The People's Vote
The organisers were expecting 100,000. By mid-afternoon they were saying there were seven times that number. This evening the BBC is reporting that the police have (very unusually) said they were not able to estimate the size of the crowd. That, almost certainly, is because they weren't there - I have never been to a march with so little police presence nor one where the lack of traffic control meant that occupied vehicles were trapped for hours in a sea of marchers. I'm not sure whether the police absence was because they predicted - accurately - that it would be a good-natured event or whether it was their own protest about the swingeing cuts they have faced over the last few years.

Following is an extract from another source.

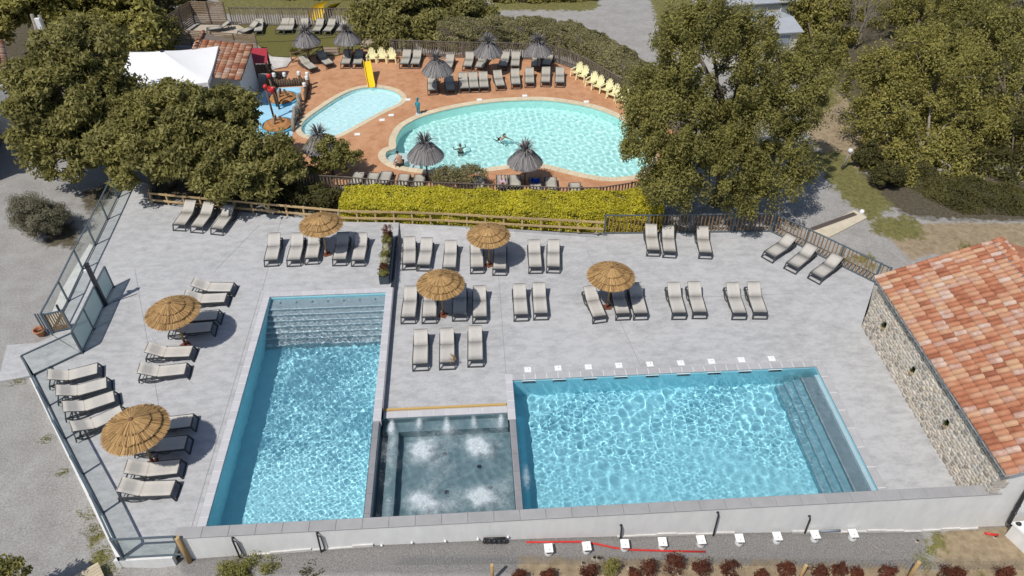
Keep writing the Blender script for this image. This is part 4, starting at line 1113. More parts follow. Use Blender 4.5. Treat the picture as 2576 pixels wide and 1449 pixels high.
# ---- yellow plastic armchairs
M_yel = mat('pale_yellow_plastic', (.80,.74,.42), .45, .05, 4)
def make_chair():
    t = thing('garden_chair', 'chair', 'chair')        # faces -y
    s = MB()
    for k in range(5): s.bar((-.22 + .11 * k, -.28, .36 + .002 * abs(k - 2)), (-.22 + .11 * k, .20, .27), .095, .02)
    s.bar((-.28, -.29, .35), (.28, -.29, .35), .06, .03)
    s.build('seat', M_yel, t, world=False)
    tops = [.74, .88, .93, .88, .74]
    for k in range(5):
        u = (k - 2); b = MB(); b.bar((u * .085, .19, .26), (u * .125, .19 + (tops[k] - .26) * .42, tops[k]), .098, .018, up=(0, 1, 0))
        b.lathe([(0, .012), (.05, .012), (.05, -.012), (0, -.012)], 10, (u * .125, .19 + (tops[k] - .26) * .42, tops[k])); b.build('back_slat', M_yel, t, world=False)
    MB().bar((-.22, .34, .58), (.22, .34, .58), .02, .06).build('back_brace', M_yel, t, world=False)
    for sg in (-1, 1):
        a = MB(); x = sg * .33
        a.add([(x - .06, -.36, .54), (x + .06, -.36, .54), (x + .05, .25, .50), (x - .05, .25, .50), (x - .06, -.36, .565), (x + .06, -.36, .565), (x + .05, .25, .525), (x - .05, .25, .525)], [(0,3,2,1),(4,5,6,7),(0,1,5,4),(1,2,6,5),(2,3,7,6),(3,0,4,7)])
        a.bar((sg * .33, .22, .51), (sg * .22, .36, .55), .09, .025)
        a.build('armrest', M_yel, t, world=False)
        MB().bar((x, -.30, .54), (x + sg * .02, -.36, 0), .09, .03, up=(0, 1, 0)).build('leg', M_yel, t, world=False)
        MB().bar((sg * .29, .10, .30), (sg * .31, .36, 0), .09, .03, up=(0, 1, 0)).build('leg', M_yel, t, world=False)
    return learn(t)
ch = make_chair()
CH = [((935,160), 0, 'of three facing the pool beside the thatched parasols'), ((960,159), 0, ''), ((985,160), 0, '')]
first = True
for i, (px, a, w) in enumerate(CH):
    p = G(*px, ZB); lab = f'pale yellow plastic armchair, {ordinal(i)} from the left of three below the lawn'
    loc = (p.x, p.y + .34, ZB)
    if i == 0: ch.location = loc; ch['label'] = lab; ch['group'] = 'yellow plastic armchairs'
    else: dup(ch, loc, R(random.uniform(-8, 8)), lab, 'yellow plastic armchairs')
for i, px in enumerate([(1445,195),(1459,204),(1483,220),(1498,230),(1518.5,239),(1535,251),(1560,264)]):
    p = G(*px, ZB); a = R(-40 + random.uniform(-5, 5)); d = Vector((-math.sin(a), math.cos(a), 0)) * .34
    dup(ch, (p.x + d.x, p.y + d.y, ZB), a, f'pale yellow plastic armchair in the slanting row by the hedge, {ordinal(i)} from the left', 'yellow plastic armchairs')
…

The placards showed many perspectives - probably most were simply anti-Brexit - but the stated aim of the march was to demand a final say on the Brexit deal, given that there is such widespread discontent about the proposals that have so far surfaced.
Of course the burning issue is what might be the alternative to whatever deal is proposed: to keep negotiating? to leave with no deal? to abandon Brexit altogether? All those options have serious economic and political implications, which some of us talked about as we walked this afternoon. The one that worries me most is the consequences of a decision that in effect overturns the vote of June 2016.
Disproportionately, the people who voted for Brexit are those who had already suffered most from public spending cuts and already felt themselves to be ignored by the southern elite. Nothing has happened since the vote to make them believe that their economic situation matters either to the government or to the better off. If they are made to feel that voting doesn't work, what next?
A history question from 2118: To what extent was David Cameron responsible for the ending of democracy in the UK?